Story: Lucy Adoma Yeboah (Thursday, July 24, 2008)
Revenue collecting agencies have complained about the attitude of importers who under-declare the cost of imported items to enable them to pay little tax and increase their profit margin.
They identified the attitude as a contributory factor to the rise in inflation and the high cost of living being experienced in the country.
At a press briefing organised in Accra by the agencies to address the issue of high cost of imported goods, in spite of the low taxes paid by importers, the agencies stated that there was evidence to suggest that some importers under-declared the cost of imported items, for the purposes of taxation, only to sell them exorbitantly on the market.

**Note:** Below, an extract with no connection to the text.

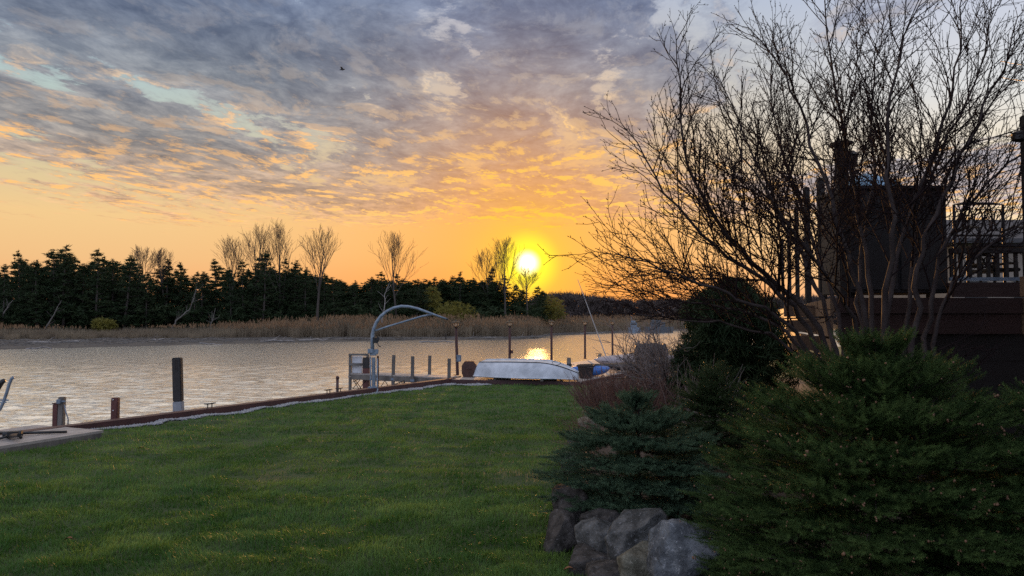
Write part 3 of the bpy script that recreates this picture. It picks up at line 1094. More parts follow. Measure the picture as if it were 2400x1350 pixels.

They said without suggesting price control mechanisms, it was important that the issue was made public for the benefit of consumers and also for the agencies to adopt measures to recover the appropriate taxes due the government.

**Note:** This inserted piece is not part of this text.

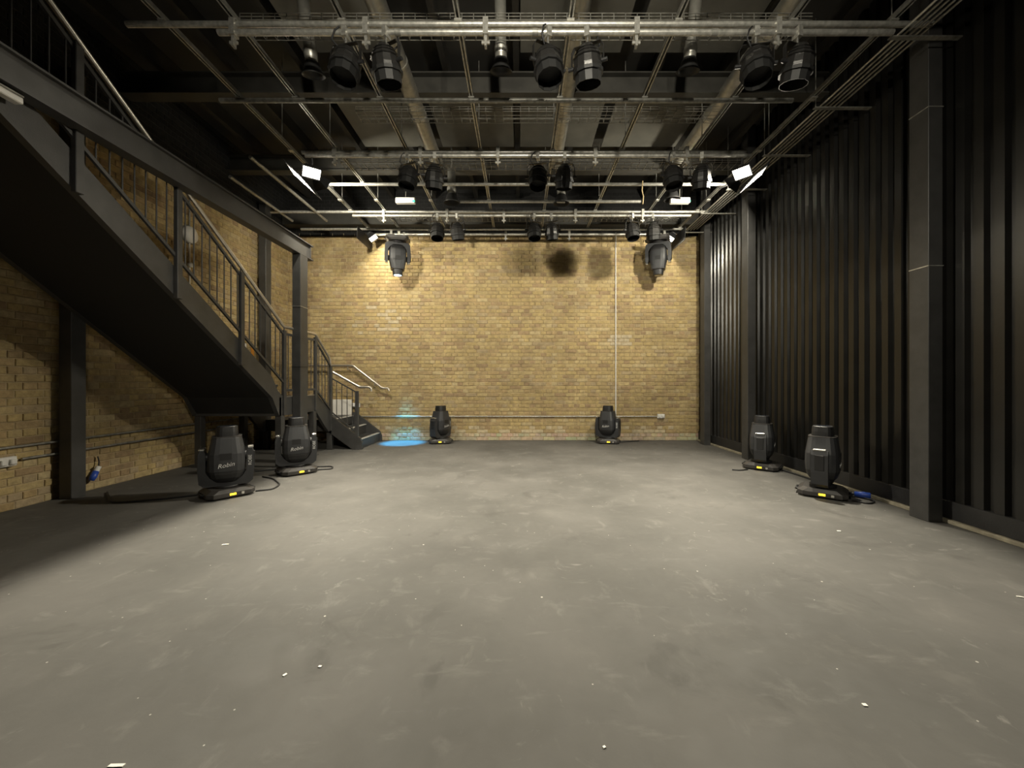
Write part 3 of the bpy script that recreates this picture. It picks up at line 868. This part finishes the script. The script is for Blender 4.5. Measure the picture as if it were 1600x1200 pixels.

The briefing, which was attended by officials of the Ministry of Finance and Economic Planning, the Revenue Agencies Governing Board (RAGB), the Customs, Excise and Preventive Service (CEPS) and the Internal Revenue Service (IRS), was devoted to the pricing of imported alcoholic beverages, with the promise that other imported items would be handled in subsequent briefings.

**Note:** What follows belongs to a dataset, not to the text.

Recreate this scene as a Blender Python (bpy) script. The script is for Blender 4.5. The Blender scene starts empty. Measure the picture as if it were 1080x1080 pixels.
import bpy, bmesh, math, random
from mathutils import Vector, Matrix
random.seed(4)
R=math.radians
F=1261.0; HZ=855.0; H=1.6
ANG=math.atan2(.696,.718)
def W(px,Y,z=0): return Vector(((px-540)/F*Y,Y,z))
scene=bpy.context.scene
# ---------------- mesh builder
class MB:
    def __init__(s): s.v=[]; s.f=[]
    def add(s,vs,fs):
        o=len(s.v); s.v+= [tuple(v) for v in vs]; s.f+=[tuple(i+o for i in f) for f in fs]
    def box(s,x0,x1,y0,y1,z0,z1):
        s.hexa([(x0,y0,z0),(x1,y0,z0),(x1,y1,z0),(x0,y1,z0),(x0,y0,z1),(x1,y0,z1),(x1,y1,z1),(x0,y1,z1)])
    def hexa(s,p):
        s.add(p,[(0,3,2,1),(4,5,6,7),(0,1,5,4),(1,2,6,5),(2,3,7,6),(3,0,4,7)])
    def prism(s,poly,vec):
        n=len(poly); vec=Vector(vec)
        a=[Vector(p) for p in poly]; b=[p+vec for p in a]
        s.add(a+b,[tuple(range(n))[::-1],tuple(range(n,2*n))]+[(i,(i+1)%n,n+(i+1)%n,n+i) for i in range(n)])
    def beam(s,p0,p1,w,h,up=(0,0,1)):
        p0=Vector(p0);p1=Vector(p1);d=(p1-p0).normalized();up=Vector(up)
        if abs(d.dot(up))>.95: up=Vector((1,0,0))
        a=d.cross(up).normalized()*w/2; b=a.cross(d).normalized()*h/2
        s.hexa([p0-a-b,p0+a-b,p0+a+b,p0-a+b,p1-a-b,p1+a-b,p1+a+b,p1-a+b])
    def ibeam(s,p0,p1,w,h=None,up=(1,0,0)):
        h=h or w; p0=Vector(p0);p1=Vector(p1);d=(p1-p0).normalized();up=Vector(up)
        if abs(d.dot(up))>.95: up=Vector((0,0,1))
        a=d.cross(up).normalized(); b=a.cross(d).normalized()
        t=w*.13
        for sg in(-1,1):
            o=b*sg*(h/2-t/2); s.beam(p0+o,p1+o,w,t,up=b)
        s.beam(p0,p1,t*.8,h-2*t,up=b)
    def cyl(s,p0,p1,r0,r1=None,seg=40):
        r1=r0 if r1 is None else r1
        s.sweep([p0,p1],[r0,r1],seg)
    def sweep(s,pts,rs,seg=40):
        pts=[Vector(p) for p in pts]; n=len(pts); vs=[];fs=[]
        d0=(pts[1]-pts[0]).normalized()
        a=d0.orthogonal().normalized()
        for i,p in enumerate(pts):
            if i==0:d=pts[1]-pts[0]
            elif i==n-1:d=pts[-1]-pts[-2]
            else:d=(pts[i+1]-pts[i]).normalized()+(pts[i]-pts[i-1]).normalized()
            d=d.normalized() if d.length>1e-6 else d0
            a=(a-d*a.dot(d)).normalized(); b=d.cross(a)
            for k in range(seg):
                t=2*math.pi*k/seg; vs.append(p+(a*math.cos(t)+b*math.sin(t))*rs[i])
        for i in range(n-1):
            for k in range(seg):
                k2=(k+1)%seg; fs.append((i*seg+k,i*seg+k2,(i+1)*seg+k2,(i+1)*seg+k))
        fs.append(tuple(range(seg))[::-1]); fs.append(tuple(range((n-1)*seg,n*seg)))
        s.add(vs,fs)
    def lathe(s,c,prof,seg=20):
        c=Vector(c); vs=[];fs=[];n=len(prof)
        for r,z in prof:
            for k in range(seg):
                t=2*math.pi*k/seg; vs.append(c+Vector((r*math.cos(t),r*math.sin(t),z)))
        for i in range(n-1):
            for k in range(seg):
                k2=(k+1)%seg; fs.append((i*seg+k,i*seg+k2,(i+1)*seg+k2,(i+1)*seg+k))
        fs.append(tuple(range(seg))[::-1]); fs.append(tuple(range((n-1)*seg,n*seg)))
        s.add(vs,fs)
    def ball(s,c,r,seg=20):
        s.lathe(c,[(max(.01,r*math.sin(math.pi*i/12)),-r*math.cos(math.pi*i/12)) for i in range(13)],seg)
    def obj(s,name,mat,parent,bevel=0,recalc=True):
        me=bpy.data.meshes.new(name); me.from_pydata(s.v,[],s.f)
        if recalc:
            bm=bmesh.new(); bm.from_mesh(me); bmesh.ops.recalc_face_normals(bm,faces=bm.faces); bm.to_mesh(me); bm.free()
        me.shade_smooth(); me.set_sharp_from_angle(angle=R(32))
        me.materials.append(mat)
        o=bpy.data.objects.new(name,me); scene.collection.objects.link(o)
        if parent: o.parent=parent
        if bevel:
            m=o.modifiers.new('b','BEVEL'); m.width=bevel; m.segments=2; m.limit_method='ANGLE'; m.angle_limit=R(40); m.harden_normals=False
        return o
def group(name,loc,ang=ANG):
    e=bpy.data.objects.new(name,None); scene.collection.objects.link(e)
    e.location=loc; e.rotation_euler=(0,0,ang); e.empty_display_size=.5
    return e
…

In his presentation, the Commissioner of CEPS, Mr Emmanuel Doku, said routine post-event analyses conducted on imports of alcoholic beverages in November 2007 revealed significant variations in the values used in their clearance.
He said attempts were, therefore, made to get the importers to pay the appropriate duties on the said goods but pointed out that 21 importers who were found culpable were still owing the state more than GH¢1.2 million.
Mr Doku observed that a market survey conducted some months after that exercise indicated that “there is still a yawning gap between export values and the selling prices of those products”.
A table distributed to journalists by CEPS showed a wide margin between the export value, which comprised the amount paid on cost, insurance and freight (CIF), in addition to import duties, and the prices of those items on the market.
Examples are a litre of Glendffidich whiskey, which had the export value of GH¢19.53, out of which GH¢5.74 was paid as duty, but was selling at GH¢63; a litre of Johnnie Walker Black Label: Export value, GH¢19.14, with GH¢5.71 duty payment but selling price of GH¢58; one litre of Courvoirsier VSOP that had an export value of GH¢28.50, with a tax component of GH¢3.84 and being sold at GH¢65, among others.
The table also revealed that the current level of taxation on those items was an improvement on what persisted in 2007.
For his part, the Minister of Finance and Economic Planning, Mr Kwadwo Baah-Wiredu, said pricing had a lot to do with the economy, since it was related to the Consumer Price Index (CPI) and other economic indicators which dealt with the level of inflation within the country.
He made reference to Zimbabwe where because of an abnormal rise in inflation, one billion Zimbabwean dollars could buy only four oranges and urged Ghanaian importers to desist from enjoying at the expense of others while failing to pay the appropriate tax.
The minister reiterated that without any attempt to introduce price control mechanisms, it was important for the right information to be given to consumers, since the impression was created by importers that they were paying too much in taxes.
He agreed that the importers incurred other expenses in order to get the items on to the market but stated that the fact still stood that the margin of profit on those items were too high.
The Executive Secretary of the RAGB, Mr Harry Owusu, hinted that regular checks would be conducted at the markets to identify those importers who defaulted in the payment of taxes to get them to pay.